さて、コロナですっかり出不精(&デブ症)になっていた4年間も、お店は商うことをやめてはいなかったことがなによりも嬉しい。

加えて、「長女さん」の、あたかもスペイン語をまくしたてるかの威勢のいい日本語での接遇がこれまた心地よい。

訊けば、しかし、脚の手術をされ、しかも感染症の影響で術後の経過が思わしくなくて、手術は2度に及んだのだとか。悲壮感こそないが、

「もう大変だったよお」

の言葉に誇張はないのだろう。

そんな会話を知ってか知らずか、厨房から挨拶に出ていらした「お母さん」も、頭に白いものがだいぶ増えた。
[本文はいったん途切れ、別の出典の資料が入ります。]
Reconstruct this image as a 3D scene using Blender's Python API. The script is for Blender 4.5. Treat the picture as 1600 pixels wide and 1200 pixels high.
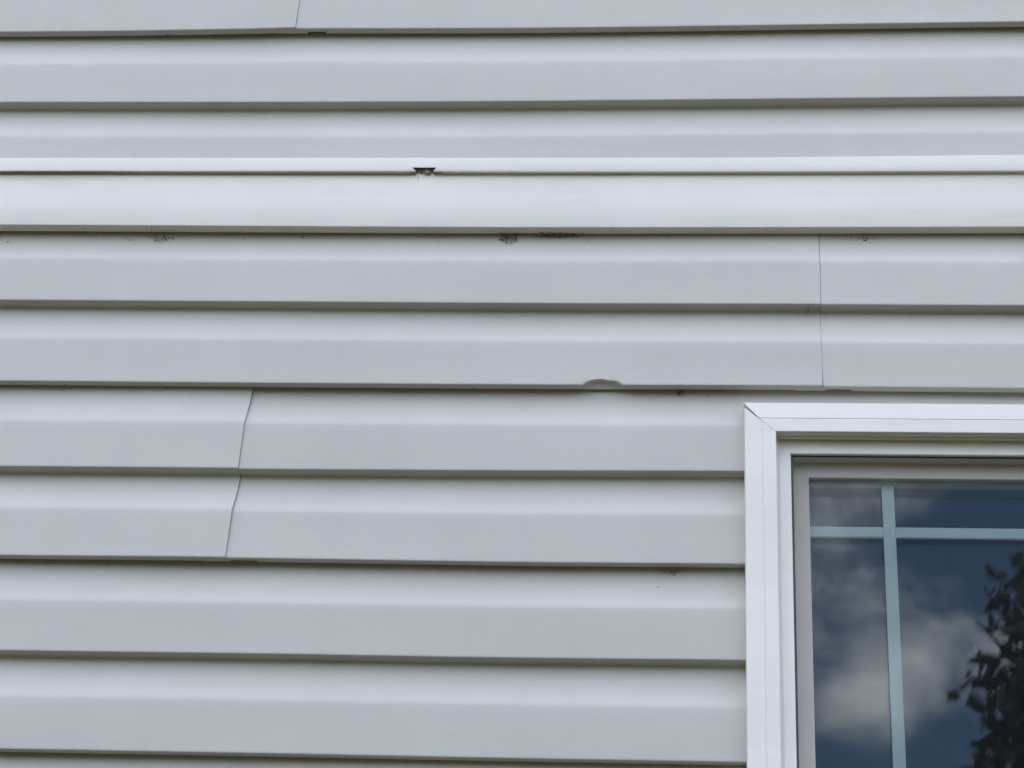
import bpy, bmesh, math, random
from mathutils import Vector, Matrix
random.seed(7)
S = bpy.context.scene
for o in list(bpy.data.objects): bpy.data.objects.remove(o)
C = S.collection

# ------------------------------------------------------------------ camera
EYE = 1.65
cd = bpy.data.cameras.new('camera'); cam = bpy.data.objects.new('camera', cd); C.objects.link(cam)
cd.sensor_width = 36.0; cd.lens = 36.0 * 3351.36 / 1600.0
cd.clip_start = 0.05; cd.clip_end = 3000
RX = Vector((0.9965403849640008, 0.06968844544497531, 0.04528555738051502))
UX = Vector((-0.006091766620275323, -0.4821735666842053, 0.8760545313908696))
FX = Vector((-0.08288637713910121, 0.8732995890085458, 0.48008090601716263))
M = Matrix((RX, UX, -FX)).transposed().to_4x4(); M.translation = Vector((0, -2.2089, EYE))
cam.matrix_world = M
S.camera = cam

# ------------------------------------------------------------------ sky and sun (the sun stands behind the house)
SUN_EL, SUN_AZ = math.radians(66), math.radians(18)
w = bpy.data.worlds.new('World'); S.world = w; w.use_nodes = True
nt = w.node_tree; nt.nodes.clear()
def N(t, **k):
    n = nt.nodes.new(t)
    for a, b in k.items(): setattr(n, a, b)
    return n
def mth(op, a, b=None, clamp=False):
    n = N('ShaderNodeMath', operation=op); n.use_clamp = clamp
    for i, v in enumerate((a, b)):
        if v is None: continue
        if isinstance(v, (int, float)): n.inputs[i].default_value = v
        else: nt.links.new(v, n.inputs[i])
    return n.outputs[0]
sky = N('ShaderNodeTexSky', sky_type='NISHITA'); sky.sun_disc = False
sky.sun_elevation = SUN_EL; sky.sun_rotation = SUN_AZ
sky.air_density = 1.0; sky.dust_density = 0.4; sky.ozone_density = 2.0; sky.altitude = 200
tc = N('ShaderNodeTexCoord')
CLOUD_OFF = (-7.85, 4.65, 5.325)
mp = N('ShaderNodeMapping'); mp.inputs['Location'].default_value = CLOUD_OFF
mp.inputs['Scale'].default_value = (1.0, 1.0, 1.35); nt.links.new(tc.outputs['Generated'], mp.inputs[0])
no = N('ShaderNodeTexNoise'); no.inputs['Scale'].default_value = 7.0; no.inputs['Detail'].default_value = 7; no.inputs['Roughness'].default_value = 0.58
no.inputs['Distortion'].default_value = 0.25
nt.links.new(mp.outputs[0], no.inputs['Vector'])
mr = N('ShaderNodeMapRange', interpolation_type='SMOOTHSTEP'); mr.inputs[1].default_value = 0.475; mr.inputs[2].default_value = 0.74
nt.links.new(no.outputs[0], mr.inputs[0])
mx = N('ShaderNodeMix', data_type='RGBA'); nt.links.new(mr.outputs[0], mx.inputs[0])
nt.links.new(sky.outputs[0], mx.inputs[6]); mx.inputs[7].default_value = (20.6, 18.2, 17.4, 1)
bg = N('ShaderNodeBackground'); bg.inputs[1].default_value = 0.14
nt.links.new(mx.outputs[2], bg.inputs[0])
wo = N('ShaderNodeOutputWorld'); nt.links.new(bg.outputs[0], wo.inputs[0])

sl = bpy.data.lights.new('sun', 'SUN'); sl.energy = 2.6; sl.angle = math.radians(0.53); sl.color = (1.0, 0.95, 0.88)
sun = bpy.data.objects.new('sun', sl); C.objects.link(sun)
sdir = Vector((math.sin(SUN_AZ) * math.cos(SUN_EL), math.cos(SUN_AZ) * math.cos(SUN_EL), math.sin(SUN_EL)))
sun.rotation_euler = sdir.to_track_quat('Z', 'Y').to_euler(); sun.location = sdir * 60

S.render.engine = 'CYCLES'
S.view_settings.view_transform = 'Standard'; S.view_settings.look = 'None'
S.view_settings.gamma = 1.0; S.view_settings.use_curve_mapping = False
S.view_settings.exposure = 1.80
S.cycles.max_bounces = 12; S.cycles.diffuse_bounces = 6; S.cycles.transparent_max_bounces = 16
S.cycles.sample_clamp_indirect = 8

# ------------------------------------------------------------------ materials
class Mat:
    def __init__(s, name, col, rough=0.5, spec=0.5):
        s.m = bpy.data.materials.new(name); s.m.use_nodes = True
        s.t = s.m.node_tree; s.b = s.t.nodes['Principled BSDF']
        s.b.inputs['Base Color'].default_value = (*col, 1); s.b.inputs['Roughness'].default_value = rough
        s.b.inputs['Specular IOR Level'].default_value = spec; s.col = col
    def n(s, t, **k):
        n = s.t.nodes.new(t)
        for a, b in k.items(): setattr(n, a, b)
        return n
    def l(s, a, b): s.t.links.new(a, b)
    def noise(s, scale, detail=3, rough=0.55, vscale=(1, 1, 1), loc=(0, 0, 0)):
        if not hasattr(s, 'geo'): s.geo = s.n('ShaderNodeNewGeometry')
        mp = s.n('ShaderNodeMapping'); mp.inputs['Scale'].default_value = vscale; mp.inputs['Location'].default_value = loc
        s.l(s.geo.outputs['Position'], mp.inputs[0])
        n = s.n('ShaderNodeTexNoise'); n.inputs['Scale'].default_value = scale; n.inputs['Detail'].default_value = detail
        n.inputs['Roughness'].default_value = rough; s.l(mp.outputs[0], n.inputs['Vector'])
        return n.outputs[0]
    def rng(s, v, a, b, c=0.0, d=1.0, smooth=True):
        r = s.n('ShaderNodeMapRange'); r.interpolation_type = 'SMOOTHSTEP' if smooth else 'LINEAR'
        for i, q in enumerate((a, b, c, d)): r.inputs[i + 1].default_value = q
        s.l(v, r.inputs[0]); return r.outputs[0]
    def mul(s, a, b, op='MULTIPLY'):
        m = s.n('ShaderNodeMath', operation=op)
        for i, v in enumerate((a, b)):
            if isinstance(v, (int, float)): m.inputs[i].default_value = v
            else: s.l(v, m.inputs[i])
        return m.outputs[0]
    def mix(s, fac, a, b):
        m = s.n('ShaderNodeMix', data_type='RGBA')
        if isinstance(fac, (int, float)): m.inputs[0].default_value = fac
        else: s.l(fac, m.inputs[0])
        for i, v in ((6, a), (7, b)):
            if isinstance(v, tuple): m.inputs[i].default_value = (*v, 1)
            else: s.l(v, m.inputs[i])
        return m.outputs[2]
    def color(s, v): s.l(v, s.b.inputs['Base Color'])
    def bump(s, h, strength, dist=0.001):
        b = s.n('ShaderNodeBump'); b.inputs['Strength'].default_value = strength; b.inputs['Distance'].default_value = dist
        s.l(h, b.inputs['Height']); s.l(b.outputs[0], s.b.inputs['Normal'])
def sc(c, k): return tuple(x * k for x in c)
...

店があって本当に良かった。でも、その店を毎日定時に開ける大変さは僕ごときには到底想像し得ない。

「商いは飽きない」とはよく言ったもので、店はよほどの突発事故でもない限り、雨の日も雪の日も、サリンの日も福島原発事故の日も、開け続けることそのことが使命なのだ。開いてさえいれば、「開いている」を所与のこととしてやって来る我が儘な客を落胆させることはない。

頭では分かっていても、ただ、そのことが、つまりは「日々店を開ける」が生来、僕は不得手なのである。どうしたものか。

それでいて——日々お店を開けることは不得意なくせに——趣向をちょこっと変えての新装開店なら割と得意だったりする。——悩みも闇も深い。

なんとなく20年周期で「新装開店」を繰り返してきた自分も、もはや次を狙うにも、いまから始めても最後の20年かもしれない(いや、間違いなくそうだ)。開店のネタは未だ2つ、3つあるのだ。足りないのは、かつて人一倍持っていたように思う「何者かになる」という意思、あるいは、思い込みの強さ。

次にまた、何物かを始められたな、何物かが始まったな、と確信めいたものを感じられたなら、ご褒美に、きっと開いているに違いないあのスペイン料理店にまた行こう、お母さんのフィデウアを食べに。